Exhibition Talk: Lynette Yiadom-Boakye

Sunday 2 November, 3.00 – 3.45pm
Artist Lynette Yiadom-Boakye led a gallery tour of Glenn Ligon’s exhibition Call and Response.

#callandresponse

Lynette Yiadom-Boakye (b.1977) lives and works in London and was nominated for the Turner Prize in 2013.  Recent solo and group exhibition include: Lynette Yiadom-Boakye, Jack Shainman Gallery, New York (2014); MIRROR CITY: London artists on fiction and reality, Hayward Gallery, London (2014); Verses, Pinchuk Art Centre, Kiev (2013); The Love Without, Corvi-Mora, London (2013); Salt 7: Lynette Yiadom-Boakye, Utah Museum of Fine Art, Utah (2013); The Turner Prize, Ebrington, Derry (2013);  Cinematic Visions: Painting at the Edge of Reality, Victoria Miro, London (2013), Extracts and Verses, Chisenhale Gallery, London (2012).

Reading Group

Wednesday 19 November, 7.00 – 8.30pm
Artist Christian Nyampeta led the second of two reading group sessions, discussing texts which responded to themes prevalent in Glenn Ligon’s work.  This session focused on Rey Chow’s essay Where Have All the Natives Gone? and also recapped on some of the discussions from the first session around Fred Moten essay Black Mo’nin’ in the Sound of the Photograph.

Texts

Chow, Rey. “Where Have All the Natives Gone.” Writing Diaspora: Tactics of Intervention in Contemporary Cultural Studies. Bloomington: Indiana UP, 1993. N. pag. Print. (pg. 27 – 54 at this link)
Moten, Fred. “Black Mo’nin’ in the Sound of the Photography.” In the Break: The Aesthetics of the Black Radical Tradition. Minneapolis: U of Minnesota, 2003. N. pag. Print. (pg. 205 – 224 at this link)
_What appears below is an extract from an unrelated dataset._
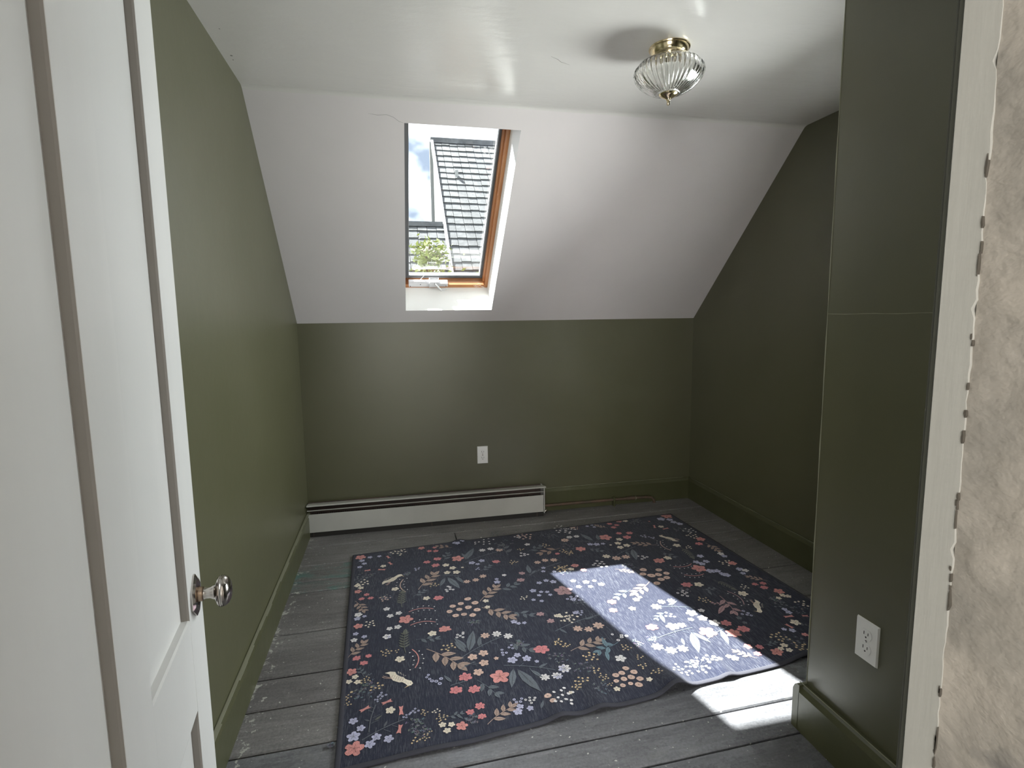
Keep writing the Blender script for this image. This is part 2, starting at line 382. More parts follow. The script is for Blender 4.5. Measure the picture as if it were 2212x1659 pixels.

The reading group took place on Wednesdays 22 October & 19 November and was programmed alongside Glenn Ligon’s exhibition Call and Response. Participants were encouraged to read the texts ahead of the session, and attend as many of the sessions that they can.

#CACWednesdays

Christian Nyampeta is a London based artist.  Recent exhibitions include How to Live Together: Prototypes, The Showroom, London (2014) and How to Live Together, Casco and Stroom Den Haag, Netherlands (2013-14).  He is an MPhil/PhD candidate at the Visual Cultures Department of Goldsmiths, University of London.